Clearly accepting the Syriza ‘third way’ (ie, between capitalism and socialism) line on finding solutions to the economic woes of the Irish people, Adams declared the need to “work with others across the EU to find a sustainable long-term solution to the Eurozone debt crisis”, saying that it had taken “the government of Greece to break the conservative pretence that austerity is the only way” and talking of the need for a “sustainable” and “equitable” recovery.
He also called for an economy that “serves the people” and a system of “fair and progressive taxation” in which “everyone pays their fair share”.
Comrade Adams finished his speech by promising his party and the Irish people that it would not accept a position as a junior member in an Irish austerity government of big business:
“Sinn Féin will not prop up either a Fine Gael or a Fianna Fáil government. Sinn Féin wants to lead the next government. I am confident that when it comes to making a choice, the people will make the change. The future hasn’t been written yet. Let’s write it together. Let’s make it happen!” (Ard Fheis 2015, sinnfein.ie, March 2015)

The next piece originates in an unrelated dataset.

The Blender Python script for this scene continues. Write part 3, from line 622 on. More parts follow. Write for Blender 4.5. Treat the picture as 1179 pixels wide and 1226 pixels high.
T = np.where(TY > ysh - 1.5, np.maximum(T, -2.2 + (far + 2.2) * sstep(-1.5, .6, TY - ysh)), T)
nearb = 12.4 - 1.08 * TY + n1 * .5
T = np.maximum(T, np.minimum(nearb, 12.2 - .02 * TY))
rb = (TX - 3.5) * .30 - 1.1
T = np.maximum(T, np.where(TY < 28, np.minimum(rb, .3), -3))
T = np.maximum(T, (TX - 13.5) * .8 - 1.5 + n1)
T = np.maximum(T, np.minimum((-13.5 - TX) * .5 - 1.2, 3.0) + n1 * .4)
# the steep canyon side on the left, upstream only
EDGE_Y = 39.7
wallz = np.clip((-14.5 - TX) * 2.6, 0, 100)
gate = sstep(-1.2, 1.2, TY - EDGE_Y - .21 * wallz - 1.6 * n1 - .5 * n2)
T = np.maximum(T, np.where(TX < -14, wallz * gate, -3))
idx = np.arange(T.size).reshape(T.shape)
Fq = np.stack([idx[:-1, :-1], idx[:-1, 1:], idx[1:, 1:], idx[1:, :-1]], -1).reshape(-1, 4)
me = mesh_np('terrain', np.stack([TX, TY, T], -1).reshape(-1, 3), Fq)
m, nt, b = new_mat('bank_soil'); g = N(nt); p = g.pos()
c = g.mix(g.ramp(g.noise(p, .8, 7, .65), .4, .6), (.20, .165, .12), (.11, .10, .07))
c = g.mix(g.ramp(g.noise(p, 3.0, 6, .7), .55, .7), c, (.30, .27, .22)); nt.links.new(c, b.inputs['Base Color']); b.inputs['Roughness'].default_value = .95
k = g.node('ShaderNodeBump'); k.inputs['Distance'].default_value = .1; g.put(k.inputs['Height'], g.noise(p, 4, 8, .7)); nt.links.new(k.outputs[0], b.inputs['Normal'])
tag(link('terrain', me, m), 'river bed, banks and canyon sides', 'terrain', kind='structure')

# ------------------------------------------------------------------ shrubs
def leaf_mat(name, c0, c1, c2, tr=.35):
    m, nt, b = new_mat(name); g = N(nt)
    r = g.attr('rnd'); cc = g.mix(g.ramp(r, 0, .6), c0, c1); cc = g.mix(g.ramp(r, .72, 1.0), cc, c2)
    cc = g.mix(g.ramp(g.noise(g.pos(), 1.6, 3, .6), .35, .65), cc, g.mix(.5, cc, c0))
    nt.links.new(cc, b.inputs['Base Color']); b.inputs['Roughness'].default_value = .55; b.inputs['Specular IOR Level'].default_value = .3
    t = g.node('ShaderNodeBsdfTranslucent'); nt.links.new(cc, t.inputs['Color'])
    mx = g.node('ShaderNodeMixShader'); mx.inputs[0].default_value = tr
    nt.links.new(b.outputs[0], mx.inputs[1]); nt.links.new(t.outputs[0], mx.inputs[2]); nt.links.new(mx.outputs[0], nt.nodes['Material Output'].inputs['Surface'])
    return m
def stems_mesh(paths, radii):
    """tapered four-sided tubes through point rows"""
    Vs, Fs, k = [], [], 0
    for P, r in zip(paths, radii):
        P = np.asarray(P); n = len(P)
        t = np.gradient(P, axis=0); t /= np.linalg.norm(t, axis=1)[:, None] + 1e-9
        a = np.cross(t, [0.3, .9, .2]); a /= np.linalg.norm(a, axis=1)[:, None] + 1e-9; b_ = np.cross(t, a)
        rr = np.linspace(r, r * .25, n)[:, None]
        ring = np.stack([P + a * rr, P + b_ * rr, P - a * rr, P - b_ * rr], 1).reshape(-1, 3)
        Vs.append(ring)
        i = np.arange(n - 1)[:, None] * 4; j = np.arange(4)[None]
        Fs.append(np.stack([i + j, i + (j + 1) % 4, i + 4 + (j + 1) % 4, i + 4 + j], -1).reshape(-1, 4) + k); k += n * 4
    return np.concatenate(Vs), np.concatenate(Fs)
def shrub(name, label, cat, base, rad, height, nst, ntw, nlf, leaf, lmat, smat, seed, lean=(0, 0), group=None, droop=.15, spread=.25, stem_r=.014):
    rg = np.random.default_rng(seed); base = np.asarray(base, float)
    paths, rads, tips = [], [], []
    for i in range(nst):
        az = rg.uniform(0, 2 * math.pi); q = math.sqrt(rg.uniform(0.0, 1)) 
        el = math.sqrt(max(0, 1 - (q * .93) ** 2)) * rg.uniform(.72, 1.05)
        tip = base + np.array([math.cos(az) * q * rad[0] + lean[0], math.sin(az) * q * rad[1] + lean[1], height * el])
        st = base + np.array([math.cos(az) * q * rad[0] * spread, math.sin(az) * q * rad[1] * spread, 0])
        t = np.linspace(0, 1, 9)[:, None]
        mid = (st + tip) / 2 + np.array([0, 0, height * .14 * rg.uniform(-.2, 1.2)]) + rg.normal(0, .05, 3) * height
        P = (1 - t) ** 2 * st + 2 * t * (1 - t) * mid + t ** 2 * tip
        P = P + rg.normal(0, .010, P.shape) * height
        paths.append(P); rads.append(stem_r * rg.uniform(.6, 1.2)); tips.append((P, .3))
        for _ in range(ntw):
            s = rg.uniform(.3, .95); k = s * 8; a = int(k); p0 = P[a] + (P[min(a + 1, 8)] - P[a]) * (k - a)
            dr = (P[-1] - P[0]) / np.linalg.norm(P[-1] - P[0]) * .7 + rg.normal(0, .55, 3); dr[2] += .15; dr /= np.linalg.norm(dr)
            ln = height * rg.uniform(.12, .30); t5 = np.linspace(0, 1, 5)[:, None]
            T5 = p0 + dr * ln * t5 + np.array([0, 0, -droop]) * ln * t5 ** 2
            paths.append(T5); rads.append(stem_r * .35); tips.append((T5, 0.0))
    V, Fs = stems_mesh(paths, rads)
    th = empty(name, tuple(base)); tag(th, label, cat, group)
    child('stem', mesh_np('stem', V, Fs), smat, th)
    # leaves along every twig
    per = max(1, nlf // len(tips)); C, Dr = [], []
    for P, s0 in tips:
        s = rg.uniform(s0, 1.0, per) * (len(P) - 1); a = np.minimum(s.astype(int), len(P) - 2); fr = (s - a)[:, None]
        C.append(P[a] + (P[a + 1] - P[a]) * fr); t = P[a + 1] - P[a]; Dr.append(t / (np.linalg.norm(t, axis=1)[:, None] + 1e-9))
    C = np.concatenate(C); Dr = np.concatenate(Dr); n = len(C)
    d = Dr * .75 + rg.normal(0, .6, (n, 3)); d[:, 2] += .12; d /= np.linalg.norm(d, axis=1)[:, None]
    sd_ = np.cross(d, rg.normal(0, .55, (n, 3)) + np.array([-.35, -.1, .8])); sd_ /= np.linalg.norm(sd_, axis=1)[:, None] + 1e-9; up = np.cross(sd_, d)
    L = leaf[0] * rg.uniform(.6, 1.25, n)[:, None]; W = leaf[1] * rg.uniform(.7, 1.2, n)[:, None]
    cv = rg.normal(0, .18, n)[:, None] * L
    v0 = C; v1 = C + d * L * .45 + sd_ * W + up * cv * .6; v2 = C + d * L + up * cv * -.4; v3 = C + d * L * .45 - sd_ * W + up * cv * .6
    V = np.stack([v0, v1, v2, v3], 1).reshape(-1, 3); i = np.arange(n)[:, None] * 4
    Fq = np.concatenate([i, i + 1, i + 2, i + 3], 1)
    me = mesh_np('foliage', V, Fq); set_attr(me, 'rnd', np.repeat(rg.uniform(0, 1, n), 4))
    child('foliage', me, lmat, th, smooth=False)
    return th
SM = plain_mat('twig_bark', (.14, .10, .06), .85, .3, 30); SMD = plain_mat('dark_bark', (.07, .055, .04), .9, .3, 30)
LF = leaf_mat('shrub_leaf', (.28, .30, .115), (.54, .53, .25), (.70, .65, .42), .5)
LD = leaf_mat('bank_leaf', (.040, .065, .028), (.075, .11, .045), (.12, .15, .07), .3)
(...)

While Marxists will not be able to endorse Comrade Gerry’s hopes for a non-revolutionary way out of the global capitalist crisis of overproduction, they should nevertheless be very happy to see the sincere and principled stand his party continues to take on questions of the reunification of Ireland and opposing cuts, privatisations and other austerity measures. Unlike many small parties that have grown bigger, getting closer to the corridors of power does not appear to have induced Sinn Féin to throw its principles out of the window in return for a few cushy jobs and ministerial pensions.
Quite the reverse. At every turn, the plans of the ruling élites, both north and south of the border, are being frustrated by the principled resistance of the progressive Irish masses, with Sinn Féin’s seasoned, republican leadership at their head.
One can see, after all, what a national-liberation struggle is good for!